Yes, that's right. Close your laptops, put down your phones, and walk to the closest bathroom, or vanity, or wherever else you can see your reflection the most clearly. Pretend like you're the only person in the world for a little while.

Are you there? Good.

Now I want you to look at yourself, very closely.

Start with your eyes. How beautiful they look underneath the light; you can see all their colors, just like a painting! Something that unique belongs in an art museum, don't you think?

Those eyes of yours have seen so many wonderful things. Think of all the sunsets they've allowed you to witness, all the times your best friends have grinned from ear-to-ear and all the books you've read.

Now, look at your lips. Think of all the lovely people they may have kissed, all the Thanksgiving dinners they've touched and all the funny faces they've helped you express.

Think all of the times they've opened to exude laughter and joy, to express awe and other associated feelings words cannot express.

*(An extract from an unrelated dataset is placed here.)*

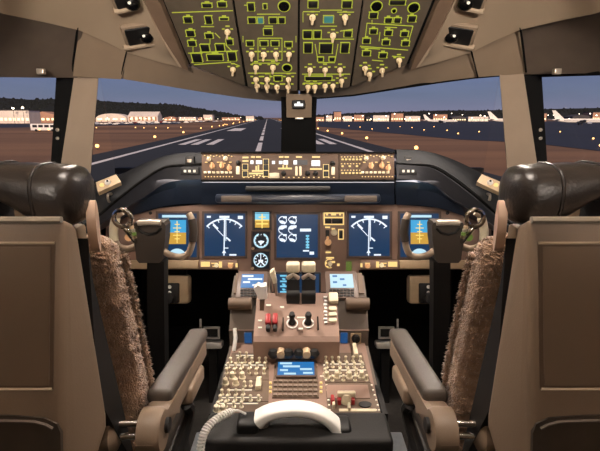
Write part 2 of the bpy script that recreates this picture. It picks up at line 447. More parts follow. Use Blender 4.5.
building('terminal', -30, 30, 110.5, 123.4, 'building_white', 'long pale terminal building seen through the left side window', 'building', 'flat', 14)
building('shed', 31, 56, 111.5, 122.8, 'building_tan', 'tan gabled shed seen through the left side window', 'building', 'gable', 5)
building('shed', 164, 176, 116.5, 121, 'building_tan', 'small tan shed right of the ribbed white hangar', 'building', 'gable', 3)
building('shed', 179, 196, 117, 120.8, 'building_white', 'long low white shed below the middle of the wooded ridge', 'building', 'flat', 6)
building('shed', 197.5, 202.5, 117.2, 120.6, 'building_tan', 'tiny tan shed below the falling end of the ridge', 'building', 'gable', 2)
building('shed', 203.5, 212.5, 114.8, 120.5, 'building_white', 'white flat-roofed block below the falling end of the ridge', 'building', 'flat', 4)
building('shed', 222, 240, 117.4, 120.5, 'building_tan', 'long low tan block near the far end of the runway', 'building', 'flat', 6)
building('shed', 246, 254, 116, 121.2, 'building_white', 'bright white block at the far end of the runway', 'building', 'flat', 3)
rr = random.Random(11)
RB = [(316, 324, 117, 'tan'), (326, 332, 115.5, 'white'), (334, 341, 112, 'tan'), (343, 352, 116, 'white'), (354, 364, 114.8, 'tan'), (366, 371, 116.5, 'dark'), (373, 389, 115.3, 'white'),
      (391, 403, 113.5, 'tan'), (405, 420, 116, 'white'), (433, 447, 114.4, 'tan'), (452, 466, 115.8, 'dark'), (468, 488, 116.6, 'white'), (536, 546, 113.5, 'tan'), (572, 590, 114.5, 'dark'), (592, 640, 112.5, 'tan')]
RLAB = ['first small tan block right of the centre post', 'second, white block right of the centre post', 'tall narrow tan tower block right of the centre post', 'white block just right of the tall tan tower',
        'wide tan block between the tower and the bright terminal', 'narrow dark shed beside the bright terminal', 'bright long white terminal in the right windscreen', 'tan building with a raised roof in the right windscreen',
        'white shed left of the smallest airliner tail', 'tan hangar right of the smallest airliner tail', 'dark low hangar in the middle of the apron edge', 'long white hangar with greenish light left of the right window post',
        'tan block at the front edge of the right side window', 'dark hangar behind the airliner in the right side window', 'long tan hangar at the right end of the right side window']
for (a, b, t_, c_), lb in zip(RB, RLAB):
    building('terminal_block' if c_ != 'dark' else 'hangar', a, b, t_, 121.5, 'building_' + c_, lb, 'building', 'flat' if c_ != 'dark' else 'gable', max(2, int((b - a) / 2.2)), None, 26, 'window_green' if 'greenish' in lb else 'window_warm')

# parked vehicles on the left field edge
def vehicle_meshes():
    out = []
    for L_, H_ in ((4.6, 1.5), (5.4, 2.3), (9., 3.)):
        b = MB(); b.box(-L_ / 2, L_ / 2, -.9, .9, .35, H_ * .62, None, .2); b.box(-L_ * .3, L_ * .32, -.8, .8, H_ * .6, H_, None, .25); body = b.mesh('vehicle_body', 'white', V((0, 0, 0)))
        b = MB()
        for x in (-L_ * .3, L_ * .3):
            b.lathe([(.36, -.95), (.36, .95)], Matrix.Translation((x, 0, .36)) @ Matrix.Rotation(pi / 2, 4, 'X'), 12)
        wh = b.mesh('vehicle_wheels', 'black', V((0, 0, 0)))
        out.append((body, wh, L_, H_))
    return out
VM = vehicle_meshes(); bodies = {}
def vehicle(px, py, kind, colour, name, label, group):
    p = gp(px, py); t = thing(name, p, label, 'vehicle', group); body, wh, L_, H_ = VM[kind]
    key = (kind, colour)
    if key not in bodies:
        me = body.copy(); me.materials.clear(); me.materials.append(MATS[colour]); bodies[key] = me
    M = Matrix.Translation(p)
    inst(bodies[key], 'car_body', M, t); inst(wh, 'wheels', M, t); return t
for k in range(30):
    px = 97 + k * 4.3 + rr.uniform(-1, 1); py = 124.6 - k * .095 + rr.uniform(-.5, .7)
    vehicle(px, py, rr.choice((0, 0, 1, 1)), rr.choice(('white', 'car_dark', 'car_red', 'plane_grey', 'white')), 'parked_car', '%s parked vehicle from the left window post in the row below the ridge' % nth(k), 'vehicles parked below the ridge')
bus = thing('airport_bus', gp(46, 131.5), 'white airport bus parked on the field beyond the left side window', 'bus'); bl = WL[bus.name]
m = MB(); m.box(bl.x - 6, bl.x + 6, bl.y - 1.3, bl.y + 1.3, GZ + .5, GZ + 3.4, None, .2); m.build('body', 'paint_white', bus)
for k in range(4):
    m = MB(); m.box(bl.x - 5 + k * 2.6, bl.x - 3 + k * 2.6, bl.y - 1.34, bl.y - 1.2, GZ + 1.8, GZ + 2.9); m.build('window', 'car_dark', bus)
for sx_ in (-3.6, 3.6):
    m = MB(); m.lathe([(.55, -1.4), (.55, 1.4)], Matrix.Translation((bl.x + sx_, bl.y, GZ + .55)) @ Matrix.Rotation(pi / 2, 4, 'X'), 14); m.build('wheel', 'black', bus)
for sx_ in (-3.4, 3.3):
    m = MB(); m.lathe([(0, -.3), (.42, -.2), (.42, .05), (0, .1)], Matrix.Translation((bl.x + sx_ * .6, bl.y - 1.36, GZ + 1.0)) @ Matrix.Rotation(pi / 2, 4, 'X'), 12); m.build('headlamp', 'edge_lamp', bus)

# runway edge lights: each a stake with a lantern
b = MB(); b.lathe([(.05, 0), (.05, .42), (.22, .45), (.22, .5)], None, 10); LST = b.mesh('stake', 'pole', V((0, 0, 0)))
b = MB(); b.lathe([(.2, .5), (.33, .62), (.34, .85), (.22, 1.05), (0, 1.1)], None, 14); LLN = b.mesh('lantern', 'edge_lamp', V((0, 0, 0)))
def edge_light(p, sc, label, group):
    t = thing('runway_edge_light', p, label, 'runway light', group); M = Matrix.Translation(p) @ Matrix.Scale(sc, 4)
    inst(LST, 'stake', M, t); inst(LLN, 'lantern', M, t)
for i_, (px, py) in enumerate(((97.5, 150), (155, 139.5), (183.5, 134.3), (201, 129.6), (212, 128), (219.5, 126.8), (227, 125.6), (233, 124.6))):
    edge_light(gp(px, py), 1.0, '%s nearest glowing orange light along the left runway edge' % nth(i_), 'runway edge lights on the left')
for i_, (px, py) in enumerate(((416, 152), (366.6, 140.8), (342, 135.6), (327.6, 132.6), (318, 130))):
    edge_light(gp(px, py), 1.0, '%s nearest glowing orange light along the right runway edge' % nth(i_), 'runway edge lights on the right')
for k in range(22):
    edge_light(rw(-29 - (k % 2) * 3, 330 + k * 48), 1.1, '%s distant orange light in the string leading to the far runway end' % nth(k), 'far runway lights on the left')
for k in range(10):
    edge_light(rw(27, 330 + k * 90), 1.1, '%s distant orange light on the far right runway edge, beside the centre post' % nth(k), 'far runway lights on the right')
for i_, (px, py) in enumerate(((96.5, 128.8), (135.5, 128.6), (144, 128.9), (156, 128.8), (168, 129), (181, 128.4))):
    edge_light(gp(px, py), .8, '%s small orange light from the left window post, out on the brown field' % nth(i_), 'taxiway lights on the left field')
for i_, (px, py) in enumerate(sorted(((424, 131), (458, 135), (447, 131.5), (479, 133), (593, 140.5), (600, 148), (400, 127.5), (388, 129), (372, 130), (360, 128), (349, 126.5), (412, 128.5), (434, 127.5), (505, 131), (560, 133)))):
    edge_light(gp(px, py), .7, '%s small pale apron light from the centre post, right of the runway' % nth(i_), 'apron lights on the right')
# apron flood lamps on poles
def flood(px, pyb, pyt, label, group, sc=1.0):
    p = gp(px, pyb); top = at_y(px, pyt, p.y).z; t = thing('floodlight_mast', p, label, 'floodlight', group)
    m = MB(); m.lathe([(.25, 0), (.15, top - GZ)], Matrix.Translation(p), 8); m.build('mast', 'pole', t)
    m = MB(); r = .9 * sc; m.lathe([(r * .4, 0), (r, r * .3), (r, r * 1.1), (r * .5, r * 1.5), (0, r * 1.6)], Matrix.Translation((p.x, p.y, top - r * .5)), 12); m.build('lamp_head', 'flood_lamp', t)
flood(15, 123.5, 108.5, 'left of the two tall bright floodlights beyond the left side window', None, 1.2)
flood(24.7, 123.5, 108, 'right of the two tall bright floodlights beyond the left side window', None, 1.2)
for k in range(20):
    px = 100 + k * 7.9 + rr.uniform(-2, 2); flood(px, 122.7 - k * .12, 118.6 + rr.uniform(-.8, .8) - k * .02, '%s small floodlight from the left window post, among the sheds below the ridge' % nth(k), 'floodlights below the ridge', .5)
n_f = -1
for k in range(34):
    px = 318 + k * 8.4 + rr.uniform(-3, 3)
    if 500 < px < 530: continue
    n_f += 1; flood(px, 121.6, 118 + rr.uniform(-4.5, 2.), '%s floodlight from the centre post over the apron on the right' % nth(n_f), 'floodlights over the right apron', rr.uniform(.6, 1.1))

# airliners, side on, noses away to the right
def airliner(px, pyb, sc, label):
    p = gp(px, pyb); t = thing('airliner', p, label, 'airliner'); s_ = sc
    def P(x, y, z): return V((p.x + x * s_, p.y + y * s_, GZ + z * s_))
    prof = [(-2, .25, 5.6), (2, .9, 5.2), (8, 1.7, 4.7), (15, 2.1, 4.4), (45, 2.1, 4.4), (50, 1.9, 4.3), (53.5, 1.3, 4.0), (55.5, .4, 3.7)]
    m = MB(); m.loft([[P(x, r * cos(a), z + r * sin(a)) for a in [2 * pi * k / 16 for k in range(16)]] for x, r, z in prof]); m.build('fuselage', 'plane_white', t)
    m = MB(); m.prism([P(10.5, -.15, 6), P(1, -.15, 5.8), P(-3.2, -.15, 14.6), P(.2, -.15, 14.6)], V((0, .35 * s_, 0))); m.build('tail_fin', 'plane_white', t)
    for sg in (-1, 1):
        m = MB(); m.prism([P(6, sg * .5, 5.4), P(1.5, sg * .5, 5.4), P(-2.5, sg * 8, 5.9), P(0, sg * 8, 5.9)], V((0, 0, .3 * s_))); m.build('tailplane', 'plane_white', t)
        m = MB(); m.prism([P(32, sg * 1.5, 3.4), P(23, sg * 1.5, 3.4), P(17, sg * 22, 5.2), P(19.5, sg * 22, 5.2)], V((0, 0, .45 * s_))); m.build('wing', 'plane_grey', t)
        e = MB(); e.lathe([(.7, -2.2), (1.25, -.6), (1.4, 1.2), (1.2, 2.2), (.3, 2.0)], Matrix.Translation(P(31, sg * 8, 2.3)) @ Matrix.Rotation(pi / 2, 4, 'Y') @ Matrix.Scale(s_, 4), 14); e.build('engine', 'plane_grey', t)
    for x, y in ((27, -3), (27, 3), (48, 0)):
        m = MB(); m.box(p.x + (x - .2) * s_, p.x + (x + .2) * s_, p.y + (y - .2) * s_, p.y + (y + .2) * s_, GZ, GZ + 3.2 * s_); m.lathe([(.65 * s_, -.35 * s_), (.65 * s_, .35 * s_)], Matrix.Translation(P(x, y, .65)) @ Matrix.Rotation(pi / 2, 4, 'X'), 12); m.build('landing_gear', 'pole', t)
    m = MB(); m.box(p.x + 9 * s_, p.x + 49 * s_, p.y - 2.14 * s_, p.y - 2.0 * s_, GZ + 4.7 * s_, GZ + 5.0 * s_); m.build('window_row', 'car_dark', t)
airliner(424.5, 123.5, .62, 'smallest white airliner with its tail in the middle of the right windscreen')
airliner(489, 124.0, .80, 'white airliner whose tail stands just left of the right window post')
airliner(553.5, 125.2, .80, 'large white airliner parked beyond the right side window')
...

Now it's time to examine your arms. Shrug your shoulders and admire the way they fall so gently at your sides, like water flowing from the mouth of a river. Think of all the wonderful things they've helped you to reach, of all the trees they've helped you climb and monkey bars they've helped you swing through. Think of all the people they've hugged, and all the dogs they've helped you pet.

Finally, move to your legs. Think of all the races they've helped you win, all the hurdles they've helped you jump through and all the lengths they've helped you swim.

Think of all the pristine places they've carried you to, and reflect upon all the places you'll soon be heading to.

Can't you see now that you're a masterpiece, dripping with color and beauty, emotion and experience, from every fiber of your being?